5.0
大好きな作品!
転生モノで、1回目の人生を後悔しながら終えて、2回目の人生を生きるビアンカ。1回目の人生では孤独に死んでいったビアンカなので、関係性が築けなかった夫のザカリーや、アルノーの人たちと、ぶつかり合いながら関係を築いていきます。
この物語の素敵な点は、主人公ビアンカが転生後も性格をガラッと変えないところ。人は誰しも嫌なところはあるし、もって生まれたものは変えられないところが往々にしてあります。ビアンカも2回目の人生だからと性格が大きく変わるわけではなく、広告で出ていたように主人に悪態をついた使用人を自らの手で罰します。やりすぎに見えるところはありますが、それはビアンカが元々はブランシュフォールの家柄に生まれた貴族であり、使用人と主人、貴族と平民という差を認識させる、その当時でいうところの「教育」を行うべき立場であったから。その後、鞭をうった側の痛みを自分でも感じていますし、2回目の人生を生きるビアンカにとって、必要な出来事であったなと読み進めても思います。

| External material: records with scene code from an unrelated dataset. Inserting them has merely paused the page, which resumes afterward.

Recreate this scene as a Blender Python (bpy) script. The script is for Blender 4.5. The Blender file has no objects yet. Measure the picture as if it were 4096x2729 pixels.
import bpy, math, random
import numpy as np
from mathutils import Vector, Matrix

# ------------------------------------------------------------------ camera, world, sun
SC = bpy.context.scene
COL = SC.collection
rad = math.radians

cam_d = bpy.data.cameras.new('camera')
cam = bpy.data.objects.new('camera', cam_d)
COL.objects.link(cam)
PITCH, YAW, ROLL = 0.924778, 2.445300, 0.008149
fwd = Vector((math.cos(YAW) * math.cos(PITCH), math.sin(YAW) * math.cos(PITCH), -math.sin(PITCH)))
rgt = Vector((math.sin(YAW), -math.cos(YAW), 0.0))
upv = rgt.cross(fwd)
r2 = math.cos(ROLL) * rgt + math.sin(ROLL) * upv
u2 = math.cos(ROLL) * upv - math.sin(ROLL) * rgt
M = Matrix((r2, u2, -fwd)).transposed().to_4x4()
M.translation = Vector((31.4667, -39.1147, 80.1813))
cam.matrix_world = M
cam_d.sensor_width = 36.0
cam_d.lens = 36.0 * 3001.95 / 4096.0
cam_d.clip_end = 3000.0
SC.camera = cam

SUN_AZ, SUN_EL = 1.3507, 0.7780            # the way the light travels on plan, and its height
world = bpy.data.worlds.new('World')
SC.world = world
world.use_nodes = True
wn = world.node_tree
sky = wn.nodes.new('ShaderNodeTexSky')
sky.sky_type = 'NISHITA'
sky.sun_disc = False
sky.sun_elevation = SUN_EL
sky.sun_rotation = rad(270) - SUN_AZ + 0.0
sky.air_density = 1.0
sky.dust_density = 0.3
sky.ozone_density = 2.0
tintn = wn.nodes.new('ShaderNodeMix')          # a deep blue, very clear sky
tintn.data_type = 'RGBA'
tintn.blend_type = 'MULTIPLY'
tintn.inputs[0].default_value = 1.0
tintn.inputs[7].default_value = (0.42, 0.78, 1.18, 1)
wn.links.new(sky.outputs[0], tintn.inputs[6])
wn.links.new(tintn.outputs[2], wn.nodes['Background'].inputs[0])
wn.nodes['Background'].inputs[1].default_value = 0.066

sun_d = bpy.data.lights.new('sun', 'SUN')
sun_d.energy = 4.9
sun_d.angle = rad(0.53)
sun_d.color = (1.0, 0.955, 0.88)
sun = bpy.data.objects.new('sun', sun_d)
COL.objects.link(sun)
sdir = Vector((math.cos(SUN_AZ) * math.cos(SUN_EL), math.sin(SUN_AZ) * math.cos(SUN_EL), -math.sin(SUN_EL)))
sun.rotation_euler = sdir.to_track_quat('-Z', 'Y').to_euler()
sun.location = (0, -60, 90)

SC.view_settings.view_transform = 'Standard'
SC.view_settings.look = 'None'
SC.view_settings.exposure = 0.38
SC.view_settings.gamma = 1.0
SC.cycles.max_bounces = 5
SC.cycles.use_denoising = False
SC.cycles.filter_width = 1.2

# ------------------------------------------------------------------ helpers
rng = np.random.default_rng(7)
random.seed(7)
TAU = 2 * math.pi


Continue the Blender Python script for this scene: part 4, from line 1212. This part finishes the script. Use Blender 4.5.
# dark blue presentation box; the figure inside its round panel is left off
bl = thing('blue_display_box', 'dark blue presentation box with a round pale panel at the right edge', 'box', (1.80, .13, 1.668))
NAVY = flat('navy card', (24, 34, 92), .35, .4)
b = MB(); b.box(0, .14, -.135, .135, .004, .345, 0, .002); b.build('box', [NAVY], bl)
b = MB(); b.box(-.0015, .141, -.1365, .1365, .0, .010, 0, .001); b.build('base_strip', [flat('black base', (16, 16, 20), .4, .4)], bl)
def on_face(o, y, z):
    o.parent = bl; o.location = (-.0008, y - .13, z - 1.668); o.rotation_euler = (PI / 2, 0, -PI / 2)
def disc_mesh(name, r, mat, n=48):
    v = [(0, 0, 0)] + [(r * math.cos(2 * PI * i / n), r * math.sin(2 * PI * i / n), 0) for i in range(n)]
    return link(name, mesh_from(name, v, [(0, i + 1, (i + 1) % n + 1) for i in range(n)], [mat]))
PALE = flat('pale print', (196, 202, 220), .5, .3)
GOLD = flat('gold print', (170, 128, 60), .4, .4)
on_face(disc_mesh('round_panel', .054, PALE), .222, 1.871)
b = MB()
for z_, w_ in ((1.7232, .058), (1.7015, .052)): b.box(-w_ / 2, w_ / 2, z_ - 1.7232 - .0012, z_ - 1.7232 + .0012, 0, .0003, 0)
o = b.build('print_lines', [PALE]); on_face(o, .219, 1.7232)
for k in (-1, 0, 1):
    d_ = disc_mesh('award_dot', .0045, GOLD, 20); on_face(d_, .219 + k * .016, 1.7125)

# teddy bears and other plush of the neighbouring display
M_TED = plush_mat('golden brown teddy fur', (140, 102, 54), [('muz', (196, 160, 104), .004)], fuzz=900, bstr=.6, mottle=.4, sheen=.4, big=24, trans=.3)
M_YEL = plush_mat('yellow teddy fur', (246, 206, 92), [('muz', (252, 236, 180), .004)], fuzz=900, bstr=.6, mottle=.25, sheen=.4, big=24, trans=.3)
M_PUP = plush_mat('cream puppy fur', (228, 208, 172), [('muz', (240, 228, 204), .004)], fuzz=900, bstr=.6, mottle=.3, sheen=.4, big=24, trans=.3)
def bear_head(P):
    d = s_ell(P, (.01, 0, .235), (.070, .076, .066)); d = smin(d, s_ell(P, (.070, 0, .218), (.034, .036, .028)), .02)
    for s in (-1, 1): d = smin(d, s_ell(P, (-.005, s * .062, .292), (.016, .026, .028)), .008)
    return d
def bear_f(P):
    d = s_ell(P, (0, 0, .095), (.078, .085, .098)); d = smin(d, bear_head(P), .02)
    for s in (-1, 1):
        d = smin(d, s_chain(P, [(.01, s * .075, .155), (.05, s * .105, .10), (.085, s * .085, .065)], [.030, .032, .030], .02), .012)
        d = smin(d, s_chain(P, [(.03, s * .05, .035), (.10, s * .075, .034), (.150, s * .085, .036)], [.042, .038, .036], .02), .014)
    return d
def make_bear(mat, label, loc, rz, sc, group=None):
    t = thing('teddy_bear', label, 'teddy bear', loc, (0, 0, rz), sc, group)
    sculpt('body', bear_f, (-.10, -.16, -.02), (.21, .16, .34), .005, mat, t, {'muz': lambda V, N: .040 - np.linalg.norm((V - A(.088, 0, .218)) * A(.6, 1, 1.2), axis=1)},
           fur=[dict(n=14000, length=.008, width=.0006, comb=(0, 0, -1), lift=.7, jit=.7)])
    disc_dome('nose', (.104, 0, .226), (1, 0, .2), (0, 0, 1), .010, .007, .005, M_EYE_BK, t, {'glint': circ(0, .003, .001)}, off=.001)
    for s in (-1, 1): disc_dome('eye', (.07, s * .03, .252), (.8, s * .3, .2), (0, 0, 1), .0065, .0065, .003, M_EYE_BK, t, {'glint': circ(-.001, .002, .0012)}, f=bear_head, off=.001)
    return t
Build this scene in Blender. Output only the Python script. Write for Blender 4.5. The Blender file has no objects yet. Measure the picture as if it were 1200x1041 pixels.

それから、ビアンカは得意のレース作りを産業化させたり、蝋彫刻が得意な子どもを重用したりと、1回目でしなかった行動をしながら、ザカリーはもちろん、アルノー家臣や領地民とも積極的に関わっていきます。
ザカリーと心が通じあった時は、ホントに良かったと読んでいて感じましたし、戦争などシリアスな場面もありますが、変わらず強気で気高いビアンカや、そのビアンカに尻にしかれたり、逆に引っ張ったり…と緩急ある男前ザカリーが最高です!!
タイトルこそ取っつきにくいですが、ぜひ最後まで読むことを強くおすすめします!!